■ Exercise prompt
Every line below is to be quoted exactly, with nothing added or dropped.

■ Data segment
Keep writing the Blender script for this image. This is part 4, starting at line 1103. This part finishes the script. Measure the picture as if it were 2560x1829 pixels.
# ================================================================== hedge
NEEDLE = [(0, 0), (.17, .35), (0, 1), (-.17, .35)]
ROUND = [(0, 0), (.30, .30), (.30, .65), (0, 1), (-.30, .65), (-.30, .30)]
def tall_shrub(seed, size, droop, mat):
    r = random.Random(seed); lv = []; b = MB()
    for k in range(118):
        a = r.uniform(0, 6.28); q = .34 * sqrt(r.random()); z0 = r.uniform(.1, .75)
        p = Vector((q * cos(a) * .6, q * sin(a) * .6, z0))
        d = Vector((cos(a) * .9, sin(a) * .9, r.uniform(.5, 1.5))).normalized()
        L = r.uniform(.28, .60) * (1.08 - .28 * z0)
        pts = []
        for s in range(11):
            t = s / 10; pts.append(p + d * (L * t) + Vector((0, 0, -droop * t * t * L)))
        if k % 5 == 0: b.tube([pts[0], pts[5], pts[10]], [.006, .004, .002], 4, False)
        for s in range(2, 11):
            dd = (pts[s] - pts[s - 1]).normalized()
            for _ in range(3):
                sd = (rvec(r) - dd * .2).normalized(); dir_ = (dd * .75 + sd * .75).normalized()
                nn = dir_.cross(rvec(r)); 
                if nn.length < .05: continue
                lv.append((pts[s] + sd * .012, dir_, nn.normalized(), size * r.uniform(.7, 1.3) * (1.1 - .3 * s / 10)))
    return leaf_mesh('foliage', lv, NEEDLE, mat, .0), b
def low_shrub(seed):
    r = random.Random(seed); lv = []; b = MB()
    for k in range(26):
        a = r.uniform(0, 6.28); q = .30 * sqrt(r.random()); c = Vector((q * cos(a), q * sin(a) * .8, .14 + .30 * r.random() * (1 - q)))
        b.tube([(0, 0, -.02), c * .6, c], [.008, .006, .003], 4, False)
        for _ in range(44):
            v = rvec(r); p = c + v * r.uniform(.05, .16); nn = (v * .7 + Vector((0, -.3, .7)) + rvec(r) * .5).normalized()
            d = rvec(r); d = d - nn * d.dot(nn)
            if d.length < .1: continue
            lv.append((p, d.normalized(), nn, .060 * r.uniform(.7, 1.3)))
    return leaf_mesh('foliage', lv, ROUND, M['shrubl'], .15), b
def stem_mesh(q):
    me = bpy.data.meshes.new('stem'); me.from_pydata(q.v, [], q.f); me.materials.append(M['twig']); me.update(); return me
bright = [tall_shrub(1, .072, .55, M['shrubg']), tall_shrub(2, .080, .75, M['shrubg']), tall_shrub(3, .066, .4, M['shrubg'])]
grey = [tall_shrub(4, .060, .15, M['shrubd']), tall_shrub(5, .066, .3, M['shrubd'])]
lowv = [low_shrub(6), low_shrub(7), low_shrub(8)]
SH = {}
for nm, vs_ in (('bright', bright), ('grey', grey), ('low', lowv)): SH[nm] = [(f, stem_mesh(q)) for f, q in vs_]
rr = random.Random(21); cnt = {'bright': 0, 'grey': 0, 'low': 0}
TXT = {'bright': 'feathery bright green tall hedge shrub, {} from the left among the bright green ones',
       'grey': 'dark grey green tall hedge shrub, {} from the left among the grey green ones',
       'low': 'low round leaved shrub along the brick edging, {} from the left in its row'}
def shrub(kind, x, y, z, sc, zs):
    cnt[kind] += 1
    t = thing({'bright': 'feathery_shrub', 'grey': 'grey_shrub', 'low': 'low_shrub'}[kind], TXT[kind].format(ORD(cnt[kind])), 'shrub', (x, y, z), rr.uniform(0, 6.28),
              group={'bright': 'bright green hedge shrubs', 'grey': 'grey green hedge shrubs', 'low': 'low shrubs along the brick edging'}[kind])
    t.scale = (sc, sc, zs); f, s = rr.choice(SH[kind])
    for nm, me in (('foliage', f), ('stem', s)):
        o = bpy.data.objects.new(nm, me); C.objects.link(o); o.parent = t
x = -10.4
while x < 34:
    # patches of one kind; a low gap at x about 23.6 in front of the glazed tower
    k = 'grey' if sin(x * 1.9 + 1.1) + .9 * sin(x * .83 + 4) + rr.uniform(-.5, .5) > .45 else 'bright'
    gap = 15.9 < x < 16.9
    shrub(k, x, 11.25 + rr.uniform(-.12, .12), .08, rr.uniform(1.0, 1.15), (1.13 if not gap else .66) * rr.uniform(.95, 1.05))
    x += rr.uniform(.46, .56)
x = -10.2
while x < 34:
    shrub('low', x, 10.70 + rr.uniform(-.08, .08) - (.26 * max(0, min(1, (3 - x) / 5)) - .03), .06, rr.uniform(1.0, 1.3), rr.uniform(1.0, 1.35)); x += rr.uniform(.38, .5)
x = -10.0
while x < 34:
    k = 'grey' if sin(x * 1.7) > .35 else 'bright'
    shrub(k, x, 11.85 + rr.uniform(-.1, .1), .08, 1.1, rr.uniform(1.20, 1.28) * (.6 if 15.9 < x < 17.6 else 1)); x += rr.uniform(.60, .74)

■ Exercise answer
Keep writing the Blender script for this image. This is part 4, starting at line 1103. This part finishes the script. Measure the picture as if it were 2560x1829 pixels.
# ================================================================== hedge
NEEDLE = [(0, 0), (.17, .35), (0, 1), (-.17, .35)]
ROUND = [(0, 0), (.30, .30), (.30, .65), (0, 1), (-.30, .65), (-.30, .30)]
def tall_shrub(seed, size, droop, mat):
    r = random.Random(seed); lv = []; b = MB()
    for k in range(118):
        a = r.uniform(0, 6.28); q = .34 * sqrt(r.random()); z0 = r.uniform(.1, .75)
        p = Vector((q * cos(a) * .6, q * sin(a) * .6, z0))
        d = Vector((cos(a) * .9, sin(a) * .9, r.uniform(.5, 1.5))).normalized()
        L = r.uniform(.28, .60) * (1.08 - .28 * z0)
        pts = []
        for s in range(11):
            t = s / 10; pts.append(p + d * (L * t) + Vector((0, 0, -droop * t * t * L)))
        if k % 5 == 0: b.tube([pts[0], pts[5], pts[10]], [.006, .004, .002], 4, False)
        for s in range(2, 11):
            dd = (pts[s] - pts[s - 1]).normalized()
            for _ in range(3):
                sd = (rvec(r) - dd * .2).normalized(); dir_ = (dd * .75 + sd * .75).normalized()
                nn = dir_.cross(rvec(r)); 
                if nn.length < .05: continue
                lv.append((pts[s] + sd * .012, dir_, nn.normalized(), size * r.uniform(.7, 1.3) * (1.1 - .3 * s / 10)))
    return leaf_mesh('foliage', lv, NEEDLE, mat, .0), b
def low_shrub(seed):
    r = random.Random(seed); lv = []; b = MB()
    for k in range(26):
        a = r.uniform(0, 6.28); q = .30 * sqrt(r.random()); c = Vector((q * cos(a), q * sin(a) * .8, .14 + .30 * r.random() * (1 - q)))
        b.tube([(0, 0, -.02), c * .6, c], [.008, .006, .003], 4, False)
        for _ in range(44):
            v = rvec(r); p = c + v * r.uniform(.05, .16); nn = (v * .7 + Vector((0, -.3, .7)) + rvec(r) * .5).normalized()
            d = rvec(r); d = d - nn * d.dot(nn)
            if d.length < .1: continue
            lv.append((p, d.normalized(), nn, .060 * r.uniform(.7, 1.3)))
    return leaf_mesh('foliage', lv, ROUND, M['shrubl'], .15), b
def stem_mesh(q):
    me = bpy.data.meshes.new('stem'); me.from_pydata(q.v, [], q.f); me.materials.append(M['twig']); me.update(); return me
bright = [tall_shrub(1, .072, .55, M['shrubg']), tall_shrub(2, .080, .75, M['shrubg']), tall_shrub(3, .066, .4, M['shrubg'])]
grey = [tall_shrub(4, .060, .15, M['shrubd']), tall_shrub(5, .066, .3, M['shrubd'])]
lowv = [low_shrub(6), low_shrub(7), low_shrub(8)]
SH = {}
for nm, vs_ in (('bright', bright), ('grey', grey), ('low', lowv)): SH[nm] = [(f, stem_mesh(q)) for f, q in vs_]
rr = random.Random(21); cnt = {'bright': 0, 'grey': 0, 'low': 0}
TXT = {'bright': 'feathery bright green tall hedge shrub, {} from the left among the bright green ones',
       'grey': 'dark grey green tall hedge shrub, {} from the left among the grey green ones',
       'low': 'low round leaved shrub along the brick edging, {} from the left in its row'}
def shrub(kind, x, y, z, sc, zs):
    cnt[kind] += 1
    t = thing({'bright': 'feathery_shrub', 'grey': 'grey_shrub', 'low': 'low_shrub'}[kind], TXT[kind].format(ORD(cnt[kind])), 'shrub', (x, y, z), rr.uniform(0, 6.28),
              group={'bright': 'bright green hedge shrubs', 'grey': 'grey green hedge shrubs', 'low': 'low shrubs along the brick edging'}[kind])
    t.scale = (sc, sc, zs); f, s = rr.choice(SH[kind])
    for nm, me in (('foliage', f), ('stem', s)):
        o = bpy.data.objects.new(nm, me); C.objects.link(o); o.parent = t
x = -10.4
while x < 34:
    # patches of one kind; a low gap at x about 23.6 in front of the glazed tower
    k = 'grey' if sin(x * 1.9 + 1.1) + .9 * sin(x * .83 + 4) + rr.uniform(-.5, .5) > .45 else 'bright'
    gap = 15.9 < x < 16.9
    shrub(k, x, 11.25 + rr.uniform(-.12, .12), .08, rr.uniform(1.0, 1.15), (1.13 if not gap else .66) * rr.uniform(.95, 1.05))
    x += rr.uniform(.46, .56)
x = -10.2
while x < 34:
    shrub('low', x, 10.70 + rr.uniform(-.08, .08) - (.26 * max(0, min(1, (3 - x) / 5)) - .03), .06, rr.uniform(1.0, 1.3), rr.uniform(1.0, 1.35)); x += rr.uniform(.38, .5)
x = -10.0
while x < 34:
    k = 'grey' if sin(x * 1.7) > .35 else 'bright'
    shrub(k, x, 11.85 + rr.uniform(-.1, .1), .08, 1.1, rr.uniform(1.20, 1.28) * (.6 if 15.9 < x < 17.6 else 1)); x += rr.uniform(.60, .74)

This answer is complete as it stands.